Farklı açı skalalarında kozmik mikrodalga arka planının anizotropisi reiyonizasyon üzerindeki çalışmalar için kullanılabilir. Fotonlar etrafta serbest elektronlar varsa, saçılma eğilimi gösterirler, bu durum Thomson saçılması olarak adlandırılır. Fakat evren genişlediğinden, serbest elektronların yoğunluğu düşecek, haliyle saçılma daha seyrek gerçekleşecektir. Reiyonizasyon sırasında ve sonrasında elektron yoğunluğunu azaltacak kadar belirgin bir genişleme gerçekleşti, KMA'yı oluşturan ışık, gözlenebilen Thomson saçılmasını gerçekleştirebilecekti. Bu saçılma KMA anizotropi haritasında bir işaret bırakacaktı, bu işaret ikincil anizotropilerin habercisiydi (rekombinasyon sonrası ortaya çıkan anizotropiler). Anizotropileri silen bu ortalama etki, küçük boyutlarda gerçekleşir. Küçük boyutlardaki anizotropiler yok olurken, polarizasyon anizotropileri aslında reiyonizasyon sayesinde ortaya çıkar. Gözlenen KMA anizotropilerine bakılarak ve reiyonizasyonun rol almamış durumlarıyla karşılaştırılarak, elektronun reiyonizasyon zamanı sütun yoğunluğu çıkarılabilir. Bununla birlikte, reiyonizasyonun gerçekleştiği andaki evrenin yaşı hesaplanabilir.

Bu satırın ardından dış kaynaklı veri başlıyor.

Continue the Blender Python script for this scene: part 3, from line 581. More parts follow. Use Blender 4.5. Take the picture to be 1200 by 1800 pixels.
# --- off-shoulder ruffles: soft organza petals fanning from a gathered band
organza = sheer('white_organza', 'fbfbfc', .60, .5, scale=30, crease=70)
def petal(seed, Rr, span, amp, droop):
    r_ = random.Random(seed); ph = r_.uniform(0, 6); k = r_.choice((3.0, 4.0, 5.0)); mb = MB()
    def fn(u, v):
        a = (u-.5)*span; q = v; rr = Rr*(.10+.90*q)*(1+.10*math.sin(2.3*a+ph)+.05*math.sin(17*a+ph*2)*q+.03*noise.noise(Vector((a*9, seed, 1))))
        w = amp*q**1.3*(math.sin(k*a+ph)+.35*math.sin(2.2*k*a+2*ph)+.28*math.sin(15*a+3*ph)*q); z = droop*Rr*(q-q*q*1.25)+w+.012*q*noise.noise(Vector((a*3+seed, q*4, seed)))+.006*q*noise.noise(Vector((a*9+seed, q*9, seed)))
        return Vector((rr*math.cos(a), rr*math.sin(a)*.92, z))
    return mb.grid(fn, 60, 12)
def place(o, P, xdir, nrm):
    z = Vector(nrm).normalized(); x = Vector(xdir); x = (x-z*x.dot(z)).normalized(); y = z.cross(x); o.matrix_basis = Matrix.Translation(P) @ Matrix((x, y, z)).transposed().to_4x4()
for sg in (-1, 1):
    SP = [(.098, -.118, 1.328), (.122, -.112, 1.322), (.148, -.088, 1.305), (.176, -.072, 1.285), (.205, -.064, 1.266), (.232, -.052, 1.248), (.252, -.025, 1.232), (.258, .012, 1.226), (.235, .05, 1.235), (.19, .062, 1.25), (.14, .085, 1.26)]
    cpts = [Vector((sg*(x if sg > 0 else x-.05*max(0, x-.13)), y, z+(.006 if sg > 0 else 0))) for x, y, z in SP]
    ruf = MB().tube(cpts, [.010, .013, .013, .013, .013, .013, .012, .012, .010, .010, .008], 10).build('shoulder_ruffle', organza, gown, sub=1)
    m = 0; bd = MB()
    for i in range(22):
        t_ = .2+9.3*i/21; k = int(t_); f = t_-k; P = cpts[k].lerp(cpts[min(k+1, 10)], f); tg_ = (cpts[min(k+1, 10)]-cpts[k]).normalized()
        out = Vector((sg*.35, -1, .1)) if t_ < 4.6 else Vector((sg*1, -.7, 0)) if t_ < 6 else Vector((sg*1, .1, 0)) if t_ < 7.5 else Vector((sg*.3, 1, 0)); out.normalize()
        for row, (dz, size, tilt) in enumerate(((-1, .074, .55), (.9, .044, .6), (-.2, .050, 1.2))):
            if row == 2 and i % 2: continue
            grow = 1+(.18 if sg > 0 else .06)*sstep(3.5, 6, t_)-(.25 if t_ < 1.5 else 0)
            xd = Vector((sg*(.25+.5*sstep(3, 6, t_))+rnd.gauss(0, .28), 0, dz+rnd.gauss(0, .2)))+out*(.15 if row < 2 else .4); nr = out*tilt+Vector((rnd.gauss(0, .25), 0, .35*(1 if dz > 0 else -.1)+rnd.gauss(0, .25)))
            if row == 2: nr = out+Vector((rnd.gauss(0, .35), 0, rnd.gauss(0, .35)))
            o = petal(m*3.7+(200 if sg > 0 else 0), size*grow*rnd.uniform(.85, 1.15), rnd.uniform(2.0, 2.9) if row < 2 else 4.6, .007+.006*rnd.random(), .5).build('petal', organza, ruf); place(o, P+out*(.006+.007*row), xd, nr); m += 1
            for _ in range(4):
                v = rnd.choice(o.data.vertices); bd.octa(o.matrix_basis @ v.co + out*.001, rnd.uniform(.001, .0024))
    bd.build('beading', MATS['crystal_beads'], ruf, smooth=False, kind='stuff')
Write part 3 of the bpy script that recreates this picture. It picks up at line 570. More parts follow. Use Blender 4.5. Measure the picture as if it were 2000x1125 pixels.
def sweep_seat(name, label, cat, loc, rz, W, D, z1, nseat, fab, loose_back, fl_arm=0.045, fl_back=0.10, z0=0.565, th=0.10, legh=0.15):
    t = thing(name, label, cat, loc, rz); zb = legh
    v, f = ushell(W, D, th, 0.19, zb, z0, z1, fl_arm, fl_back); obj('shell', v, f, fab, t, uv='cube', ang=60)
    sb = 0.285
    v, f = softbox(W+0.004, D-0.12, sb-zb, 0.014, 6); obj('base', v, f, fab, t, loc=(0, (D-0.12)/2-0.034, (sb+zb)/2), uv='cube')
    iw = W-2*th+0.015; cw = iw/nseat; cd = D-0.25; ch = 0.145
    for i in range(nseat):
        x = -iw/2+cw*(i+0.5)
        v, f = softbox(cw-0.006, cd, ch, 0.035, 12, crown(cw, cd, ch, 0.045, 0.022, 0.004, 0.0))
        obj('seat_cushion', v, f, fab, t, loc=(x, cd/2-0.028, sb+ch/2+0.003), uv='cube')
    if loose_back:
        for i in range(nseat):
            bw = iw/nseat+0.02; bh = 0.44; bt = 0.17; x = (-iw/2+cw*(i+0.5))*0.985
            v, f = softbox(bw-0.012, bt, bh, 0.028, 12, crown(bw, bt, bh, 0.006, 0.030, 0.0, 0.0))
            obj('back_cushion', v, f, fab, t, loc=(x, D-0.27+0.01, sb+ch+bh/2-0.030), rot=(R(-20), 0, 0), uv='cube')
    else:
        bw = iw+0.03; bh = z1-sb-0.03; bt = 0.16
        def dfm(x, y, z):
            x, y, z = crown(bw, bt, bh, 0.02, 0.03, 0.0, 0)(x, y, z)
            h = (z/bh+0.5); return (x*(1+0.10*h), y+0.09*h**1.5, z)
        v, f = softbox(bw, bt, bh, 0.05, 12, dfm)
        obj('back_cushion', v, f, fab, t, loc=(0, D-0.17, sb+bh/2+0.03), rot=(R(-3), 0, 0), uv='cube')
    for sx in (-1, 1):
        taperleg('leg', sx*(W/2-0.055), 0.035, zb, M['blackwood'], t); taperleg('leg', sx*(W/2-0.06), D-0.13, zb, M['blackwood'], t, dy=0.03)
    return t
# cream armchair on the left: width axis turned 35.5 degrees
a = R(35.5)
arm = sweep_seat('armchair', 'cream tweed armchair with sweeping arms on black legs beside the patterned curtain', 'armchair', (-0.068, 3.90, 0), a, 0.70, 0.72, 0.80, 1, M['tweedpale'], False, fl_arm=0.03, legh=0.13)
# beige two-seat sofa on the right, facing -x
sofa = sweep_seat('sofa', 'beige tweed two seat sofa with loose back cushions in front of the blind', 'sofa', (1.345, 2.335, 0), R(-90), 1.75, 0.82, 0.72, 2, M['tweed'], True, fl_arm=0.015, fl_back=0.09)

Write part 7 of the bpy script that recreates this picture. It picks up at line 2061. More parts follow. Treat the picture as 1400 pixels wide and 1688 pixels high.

Wilkinson Mikrodalga Anizotropi Araştırmaları bu karşılaştırmaları mümkün kılmıştır. 2003'te yayınlanan ilk gözlemler, reiyonizasyonun 11<z<30 aralığında yer aldığını göstermekteydi. Bu kırmızıya kayma aralığı açıkça kuasar spektrumlarındakilerle çelişmekteydi. Fakat, üç yıllık WMAA verileri farklı bir sonuçla dönmüştü. Reiyonizasyon z=11'de başlıyor ve evren z=7'de iyonlaşıyordu. Bu, kuasar verileriyle daha iyi bir uyumu yakalamıştı.

2013'teki Planck görevi sonuçları; WMAA verileri, küçük boyut KMA deneyleri ve BAS ölçümlerinin kombinasyonu, z=11.3 ± 1.1 anlık reiyonizasyon kırmızıya kaymasını türetti.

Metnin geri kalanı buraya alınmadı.